By : Zakeriye ahmed Horndiplomat Correspondent

On Saturday, within a few minutes, two simultaneous car bomb blasts at Somalia’sSomalia’s Ministry of Education, located between busy junctions in Somalia’s capital of Mogadishu of Zobe and Banadir.

The number of casualties is still unknown, but according to Mogadishu’s local media, a local TV anchor Mohamed Isse Koona and Mogadishu’ Hodan District Police commissioner Hussein Aded Osman died in the explosions.

Abdifatah Aynab, the counsellor of Somalia’s embassy in China, Reuters photojournalist Feisal Omar, VOA Somali service journalist Abdukadir Mohamed and others were wounded.

An official statement from Somalia’s police spokesperson Sadik Dodishe said, “An unknown number of people, including women and children, were killed in Saturday’s cowardly terrorist attacks in Mogadishu.
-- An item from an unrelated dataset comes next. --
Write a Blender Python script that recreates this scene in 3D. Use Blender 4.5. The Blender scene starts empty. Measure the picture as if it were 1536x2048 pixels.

Security officials are gathering the details and will share them with the public in due course”.

Founder and chairman of the Aamin Ambulance service in Mogadishu, Abdikadir Abdirahman, told Reuters news agency that a driver and a first aid worker were injured in the second blast as their ambulance came to transport casualties from the first bombing.

No one claimed responsibility for the attack, but Al-Qaeda’s linked terrorist group of Al-Shabab regularly takes out such attacks in the East African nation of Somalia.

On October 14, 2017, Al-Shabab militants claimed responsibility for Somalia’s deadliest attack in today’s same spot where more than 500 hundred people died and thousands were injured.

Last week Somalia’s Jubaland state security forces ended Kismayo’s Hotel Tawakal siege after six hours when Al-Shabab militants stormed the hotel, leaving nine people, including students, dead and another wounding 47 in the attack.

Today’s attack comes after top officials and member states’ leaders in Somalia’s government attended the closing ceremony of the national consultative conference on combating and eliminating extremist ideology in the ministry of religious affairs, which started on October 24.